Former Dr. Alec Holland attempts to make peace with his demons in the New 52’s return of the not-so-jolly green giant.

Relegated to the world of Vertigo for decades, Swamp Thing makes his eerie return to the DCnU. This incarnation of Swamp Thing is brought to us by writer Scott Snyder (American Vampire, Batman) and artist Yanick Paquette (Batman, Inc., Seven Soldiers: Bulleteer) and for all intents and purposes, this is the first time for many readers to have this warrior of the environment interact with other DC staples.  How does this team handle the pressure?

After the events of Brightest Day (yes, it all still happened) Alec Holland was resurrected and with him, Earth’s avatar, Swamp Thing. For many years, Swamp Thing had used Alec Holland’s body as a host, but up until now, Alec was actually dead. Fully resurrected now, he not only retains the memories of his old life, but those of the “monster” that used his essence for the last handful of years. All the blood may not be on his hands, but it surely weighs on his heart. 

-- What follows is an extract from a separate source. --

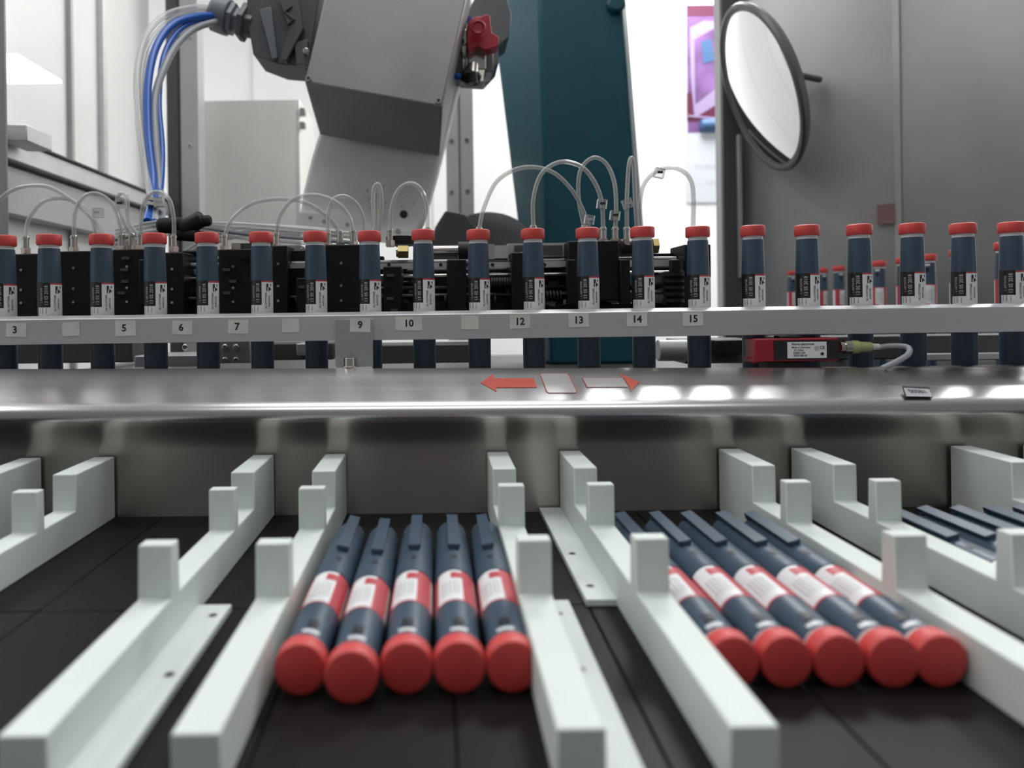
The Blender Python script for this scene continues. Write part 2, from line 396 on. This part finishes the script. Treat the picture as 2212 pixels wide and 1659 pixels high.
b.box(c0.x,c1.x,551.6,553.6,-44,c0.z,'steel'); b.box(c0.x,c1.x,542,553.6,-44,-41.8,'steel')
bc=W(756,775,547); b.cyl((bc.x,547,-41.8),(bc.x,547,-41),6.2,'nickel',24); b.cyl((bc.x,547,-41),(bc.x,547,-35),4.8,'nickel',20); b.cyl((bc.x,547,-35.2),(bc.x,547,-34.9),2.4,'dark',6)
b.obj('rail_bracket',parent=rail,bevel=0.5)

# ------------------------------------------------------------------ photo sensor
sen=empty('photo_sensor')
b=B(); a=W(1630,732,548); c=W(1812,780,548)
b.box(a.x,c.x,548,566,c.z,a.z,'sensor'); b.box(a.x+20,a.x+36,550,562,a.z,a.z+1.6,'black'); b.box(a.x-1,a.x+4,549,566,c.z-1,c.z+3,'sensor')
b.box(a.x+10,a.x+38,549,566,-48.5,c.z,'black')
b.obj('housing',parent=sen,bevel=0.8)
b=B(); a1=W(1672,736,547.6); c1=W(1812,776,547.6); b.box(a1.x,c1.x,547.4,548.2,c1.z,a1.z,'lblack')
a2=W(1701,739,547); c2=W(1786,773,547); b.box(a2.x,c2.x,547.1,547.5,c2.z,a2.z,'lwhite')
x0=a2.x; zt=a2.z
for t,sx,sz,s_ in (('Norel electronic',10.5,1.6,2.5),('Made in Germany',9,4.0,1.9),('IS 15/4-L',7.5,6.1,2.0),('50081234',7.5,8.2,2.2),('0007048109',8.5,10.2,2.0)):
    b.text(t,s_,(x0+sx+1,546.95,zt-sz),(1,0,0),(0,0,1),'ink',0.015)
b.text('CE',3.2,(c2.x-3.3,546.95,zt-4.5),(1,0,0),(0,0,1),'ink',0.015)
b.box(c2.x-9,c2.x-6,546.9,547.1,zt-6.5,zt-3.2,'lgrey')
b.cyl((c2.x-3.3,547,zt-9),(c2.x-3.3,546.9,zt-9),1.3,'ink',14)
b.obj('label',parent=sen,fixn=False)
b=B(); p=W(1812,750,556); q=Vector((1,0,0))
b.rev(p,q,[(0,4.6),(3,4.6),(3.2,5.6),(8,5.6),(8.3,5.0),(14,5.0),(15,4.2),(24,3.6),(25,2.6),(30,2.3)],['nickel']*3+['yellowc']*4+['sticker']*2,20)
b.tube([W(1895,751,556),W(1925,747,554),W(1960,750,549),W(1962,765,543),W(1935,782,537),W(1905,796,535)],2.1,'greycab',12)
b.obj('cable',parent=sen)

# ------------------------------------------------------------------ gripper manifold behind the pens
gr=empty('vacuum_gripper_head')
b=B()
blocks=[(18,82,548,690),(128,198,542,690),(243,314,538,690),(355,397,545,690),(472,544,538,690),(588,622,530,690),(640,700,600,690),(702,780,528,690),(828,868,575,690),(966,1008,560,690),(1228,1338,520,650),(1105,1135,545,690),(1440,1536,585,665),(1478,1536,528,600)]
for x0,x1,y0,y1 in blocks: wb(x0,x1,y0,y1,630,668,'black')
wb(18,400,600,690,640,690,'black'); wb(400,1130,655,690,650,700,'black'); wb(1130,1500,655,690,655,700,'black')
wb(0,400,552,600,672,690,'black')
wb(395,830,556,690,690,700,'black'); wb(820,1235,562,690,690,700,'black'); wb(1235,1340,560,690,680,700,'black')
wb(590,702,540,640,650,668,'black'); wb(545,590,575,640,640,668,'black')
for x in (300,1225,1340,1450): wb(x,x+22,560,660,625,632,'black')
b.obj('manifold_blocks',parent=gr,bevel=1.0)
b=B()
for y,x0,x1,d,r,k in ((573,400,1460,650,2.2,'profile'),(603,395,1450,655,2.0,'nickel'),(632,395,1450,660,3.0,'black'),(618,395,900,676,2.0,'black'),(590,880,1450,676,4.5,'black'),(548,395,700,664,3.0,'black'),(645,400,1450,645,1.5,'profdark')):
    b.cyl(W(x0,y,d),W(x1,y-0.0131*(x1-x0),d),r,k,14)
wb(700,1460,566,578,640,643,'alu'); wb(530,700,570,580,640,643,'profile')
for x in range(560,1450,56): b.cyl(W(x,572,640),W(x,572,639),1.6,'dark',10)
for x0,x1,y0,y1 in blocks[:8]:
    for yy in (0.25,0.55,0.75):
        p=W((x0+x1)/2-4,y0+(y1-y0)*yy,630); b.cyl(p,p+Vector((0,-.6,0)),1.5,'profdark',12); b.cyl(p+Vector((0,-.55,0)),p+Vector((0,-.8,0)),1.0,'nickel',10)
for x0,x1,y0,y1 in blocks[2:12:2]:
    for i in range(4):
        p=W(x0+(x1-x0)*(0.2+0.6*random.random()),y0+20+i*25,630); b.box(p.x-3,p.x+3,p.y-3,p.y,p.z-1.2,p.z+1.2,random.choice(['profdark','profdark','black']))
for x0,x1,y in ((960,1080,650),(1150,1215,640),(640,700,650),(1060,1110,612)):
    n=9
    for i in range(n):
        p=W(x0+(x1-x0)*i/n,y,640); b.cyl(p,p+Vector((1.6,0,0)),5.5,'rubber',14)
# small mechanism clutter: levers, screws, clamps
for i in range(60):
    x=random.uniform(400,1430); y=random.uniform(585,655); p=W(x,y,random.uniform(635,675)); a=random.uniform(2,9); h=random.uniform(1,3)
    b.box(p.x-a,p.x+a,p.y-2,p.y+2,p.z-h,p.z+h,random.choice(['profdark','profdark','black','rubber','profile']),rot=Matrix.Rotation(random.choice([0,0,.3,-.4]),3,'Y'))
b.cyl(W(930,541,660),W(1015,540,660),4.4,'nickel',18); b.cyl(W(990,543,655),W(1050,542,655),8.5,'rubber',18)
wb(1052,1068,527,560,645,662,'nickel'); wb(1068,1098,530,558,645,662,'alu'); wb(1098,1225,525,555,650,675,'alu')
wb(1112,1140,530,550,646,650,'profdark'); wb(1165,1215,530,550,646,650,'profdark')
b.hexnut(W(860,544,640),W(882,544,640),6.0,'brass'); b.cyl(W(856,544,640),W(860,544,640),4.5,'nickel',12); b.hexnut(W(1408,532,640),W(1420,532,640),7,'brass'); b.cyl(W(1340,535,645),W(1410,534,645),7,'rubber',16)
wb(600,650,530,560,660,680,'profile'); wb(500,520,525,545,650,660,'nickel'); wb(520,600,525,555,662,676,'profdark')
b.cyl(W(868,512,655),W(868,530,655),14,'rubber',18)
wb(1340,1470,548,556,660,664,'black')
wb(1440,1475,590,650,622,630,'rubber')
for i in range(5): b.cyl(W(1455,590+i*14,622),W(1455,597+i*14,622),9,'rubber',14)
b.obj('cylinders_and_rods',parent=gr)
b=B()
fit=[(56,540,640),(160,538,640),(208,535,655),(225,536,640),(262,535,645),(285,534,655),(303,534,640),(376,537,640),(485,536,640),(597,532,640),(709,530,640),(735,528,655),(763,526,640),(786,527,655),(810,525,640),(843,524,640),(924,522,640),(1035,520,640),(1152,516,640),(1262,516,655),(1303,520,640),(1329,520,640),(1354,520,640),(1376,518,650),(1497,520,640)]
for x,y,d in fit:
    p=W(x,y,d)
    b.rev(p,(0,0,1),[(-4,3.4),(2,3.4),(2.2,2.8),(9,2.8),(9.2,3.3),(11,3.3),(11.2,2.6),(12,2.4)],'nickel',14)
    b.hexnut(p+Vector((0,0,-3)),p+Vector((0,0,1.5)),4.2,'nickel')
b.obj('fittings',parent=gr)
b=B()
def T(pts,d0,d1=None,r=1.9,k='clear'):
    d1=d1 or d0; n=len(pts); b.tube([W(x,y,d0+(d1-d0)*i/(n-1)) for i,(x,y) in enumerate(pts)],r,k)
    if k=='clear': b.tube([W(x,y,d0+(d1-d0)*i/(n-1)) for i,(x,y) in enumerate(pts)],r*.5,k)
T([(56,512),(62,475),(90,438),(130,428),(170,440),(198,470),(208,510)],640,655)
T([(-20,450),(20,415),(60,402),(110,406),(165,440),(205,480),(225,512)],655,640)
T([(160,512),(162,460),(180,426),(210,419),(242,440),(258,480),(262,510)],640,645)
T([(285,512),(258,460),(254,428),(264,417),(275,430),(278,480),(303,512)],655,640)
T([(303,512),(308,450),(322,422),(343,415),(366,432),(375,470),(376,512)],650,640)
T([(485,512),(500,475),(545,440),(605,430),(665,440),(715,475),(735,508)],640,655)
T([(597,508),(605,465),(635,430),(683,422),(728,438),(755,470),(763,505)],640)
T([(709,506),(710,460),(722,430),(745,424),(770,440),(784,470),(786,505)],640,655)
T([(810,502),(806,440),(808,408),(815,398),(822,408),(824,450),(818,505)],640)
T([(843,500),(846,450),(860,412),(885,396),(908,408),(922,445),(924,500)],640)
T([(1035,496),(1045,450),(1075,390),(1130,362),(1190,370),(1235,410),(1262,460),(1273,495)],640,655)
T([(1152,492),(1152,430),(1170,375),(1210,350),(1255,360),(1285,395),(1300,440),(1303,496)],640)
T([(1262,492),(1250,430),(1253,370),(1280,341),(1308,352),(1326,390),(1331,440),(1329,496)],655,640)
T([(1354,496),(1354,430),(1358,360),(1364,341),(1369,360),(1372,430),(1376,494)],640,650)
T([(1384,496),(1382,440),(1393,395),(1425,367),(1462,364),(1490,385),(1498,425),(1497,496)],640)
for dy,kk in ((0,'clear'),(12,'greycab'),(22,'clear'),(-8,'clear')):
    T([(250,505+dy),(340,488+dy),(430,486+dy/2),(520,492+dy),(620,500+dy),(760,512+dy)],690,690,1.9,kk)
for dy in (0,9,18):
    T([(395,545+dy),(470,505+dy),(560,488+dy),(660,492+dy),(740,500+dy)],700,690,1.6,'clear')
b.obj('vacuum_tubes',parent=gr)
b=B()
for x,y in ((1300,441),(1273,475),(1328,466),(1355,440),(1424,374),(212,460),(262,440),(344,437)):
    p=W(x,y,640); b.box(p.x-4,p.x+4,p.y-3,p.y+3,p.z-4,p.z+4,'clear',rot=Matrix.Rotation(random.uniform(-.4,.4),3,'Y')); b.box(p.x-2.2,p.x+2.2,p.y-3.6,p.y-3.1,p.z-.8,p.z+1.2,random.choice(['lgrey','ink','lgrey']))
b.obj('tube_markers',parent=gr,fixn=False)
b=B()
for x0,y0,x1,y1,r in ((342,488,395,486,7),(392,496,440,470,7.5),(380,505,430,508,6),(430,478,456,476,5),(425,510,445,512,5)):
    L=(W(x1,y1,650)-W(x0,y0,650)).length
    b.rev(W(x0,y0,650),W(x1,y1,650)-W(x0,y0,650),[(0,r*.8),(2,r),(L-2,r),(L,r*.7)],'rubber',16)
b.obj('cable_connectors',parent=gr)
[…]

After many weeks and a failed attempt to assimilate back into his old life, Holland decides to drop under the radar as much as possible.  This becomes hard to do after multiple ecological disasters occur in every corner of the globe. Birds drop dead from the skies of Metropolis. Fish decay and die en masse in Aquaman’s seas. Even the bats nesting in the Batcave drop from the perches, dead before they hit the cavern floor. Superman tracks down Holland for his help and expertise, but as is always the way, our hero denies his call. Oh, if it were only that simple for the poor botanist. What transpires in the final half of the issue is a series of eerie, nightmarish, and downright exciting happenings that may require a certain, often forceful, green thumb.

Yanick Paquette’s art is masterful when capturing the ethereal feel for which Snyder is aiming. A heavy theme in the book is that nature is anything but peaceful. It’s a force, constantly at war with everything around it. Paquette, with his heavy pencil, captures the constant tonal shift between the beauty and fury of nature. Even the page layouts drastically change with certain scenes, adding to the building tension. It’s often subtle, sometimes bolder, but never jarring. If anything, the collaboration of style and story has elevated both creators’ game. 

If I could make one gripe about the art, then it may be his rendering of Superman. But to be fair, I am just not too big a fan of the new costume yet. Maybe I just need time for it to become a little more consistent with all the artists. To let the new duds sink in, so to speak. 

Swamp Thing #1 is an impressive, captivating, and brooding start to a misunderstood and often under-appreciated character. So far, for this reviewer, the New 52 have been a rewarding testing ground for things I may not have tried in the past. So far, it’s a risk worth enjoying.